The essence of IT is to apply technology to solve a business problem. Otherwise, why would the business spend the money? The IT solution might be crazy/stupid/complex but if it works, many business simply adopt it and move on. Now, move that crazy/stupid/complex process to the cloud and surprise, it is very, very expensive. So, yes, the cloud is better, but only for some things. And until legacy applications are rewritten on-premise will exist.

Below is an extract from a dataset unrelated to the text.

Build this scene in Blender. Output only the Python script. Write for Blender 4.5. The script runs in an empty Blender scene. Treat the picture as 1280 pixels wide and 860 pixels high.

One final insight. The cloud costs more. It has been engineered to be so, both from a profitability standpoint(Amazon is a for profit company) but also because the cloud has decomposed the infrastructure of IT into functional subcomponents, each of which cost money. When I was younger, the challenge for IT was explaining to management, the ROI of new servers, expanded networking, additional technology. We never quite got it right and often had it completely wrong. That was because we lacked the ability to account for/track and manage the actual costs of an on-premise operation. Accounting had one view, operations had another view and management had no idea really, why they were spending millions a year and could not get their business goals accomplished. The cloud changed all of that. You can do almost anything in the cloud, for a price. And I will humbly submit, that the cost of the cloud - minus the aforementioned profitability, is what on-premise organizations should have been spending all along. Anyone reading this and who has spent time in a legacy environment, knows that it is basically a futile exercise of keeping the plates spinning. On-premise failed because it could not get management to understand the value on in-house IT.

As I said, the costs are the same. A gallon of water weighs what it weighs regardless of location. It will be interesting to see, I predict the pendulum will swing back.